The Securities & Exchange Commission announced a $250,000 fine against Indianapolis-based City Securities in connection with the sale of two municipal security offerings. According to the agreed order, City Securities acknowledged failures in conducting adequate due diligence in the offerings, which resulted in the securities brokerage firm being unable to form a reasonable basis for believing the truthfulness of certain material representations in official statements issued in connection with those offerings. The agreed order notes that City Securities self-reported the violations.
In a separate story, the IBJ reports that the Financial Industry Regulatory Authority ("FINRA") suspended one of City Securities' brokers for 20 days for allegedly executing client security trades without written authorization. John Cody Miller, a securities broker and investment adviser, served the 20-day suspension from May 4 through June 1 and agreed to pay a $10,000 fine. According to the IBJ, Miller settled a previous customer dispute in 2007 for allegedly tendering share options without a client's consent after paying a settlement fee of $14,884.
Two years ago, City Securities paid a fine of $580,000 in connection with municipal security offerings, including:underwriting public offerings that contained material misrepresentations; defrauding taxpayers by billing expenses from bond proceeds not permitted by law; and making illegal gifts and gratuities to public officials involved in municipal bond offerings. One of its brokers, Randy Ruhl, agreed to serve a one-year suspension and pay a $38,475 fine. Michael Bosway is City Securities President & CEO. Its directors includes John Biddinger, Mark Miles and Mark Lubbers.
6 comments:
The SEC order does not indicate the municipality which the bonds were sold, if they were even sold on behalf of an Indiana municipality. Curious as to who wrote the official statements on behalf of the municipality - Umbaugh?
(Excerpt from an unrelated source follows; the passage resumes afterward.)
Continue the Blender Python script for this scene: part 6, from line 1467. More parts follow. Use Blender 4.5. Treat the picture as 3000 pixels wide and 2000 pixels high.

Do we know what statements were inaccurate? Or are bond holders left in the dark along with the public?
The order is pretty vague.
Wonder how much campaign money is being funneled into Smokin Joe Hogsett's mayoral campaign as payback for him not bringing charges in the 2013 criminal case referred to him by the SEC?
Bond issuer here, but not a City client.
1. Every major u/w firm got hit with fines last week. This was a "shakedown" by the SEC going after failures to verify information supplied by the Issuer and included in the official statement. So while the Issuer gave improper information, the u/w gets nailed because they failed to verify the accuracy.
2. EMMA is the official repository for all issuer filings and is free to the public to use. A bond investor can go to that website and verify if all of the necessary filings have been made (think of buying a house and the seller tells you that the taxes are current but you go onto the assessors website and see that they in fact are not).
3. The SEC is going after u/w's first. Issuers will be the next to be cited and fined.
4. Note there is no indication that any bonds are in fact in default or have defaulted for u/w's cited currently under the program.
5. This was all brought under something called the MCDC (Municipalities Continuing Disclosure Cooperative) and some have called it the largest unfunded mandate on state and local governments. This was because every bank and bond issuer had to go back and verify they had made all required filings (for issuers) or verified that issuers had made filings that they said they did (u/w). A lot of issuers and u/w firms didn't have that capacity in house and contracted it out to accounting firms, law firms, etc... (might want to see how much $ the big law firms in town made off of this compliance last year). U/w's and Issuers were then to self-report their failings. Both were encouraged to file everything because if i as an issuer report that my 2010 bond issue had an incorrect statement, but XYZ bank doesn't report it, they are in trouble. Same goes for the reverse. Prisoners dilemma but with $ on the line.
6. Question is did City self report or were those from Issuer submissions? Tough to tell right now.
7. The million dollar question is yet to drop. Does a bond investor have a cause of action over a misstatement in an Official Statement that was brought to light because of MCDC?
Why did the IBJ report on this minor kerfuffle involving this City Securities employee who got suspended for 20 days and paid a small fine and ignore the large fine imposed by the SEC against his employer?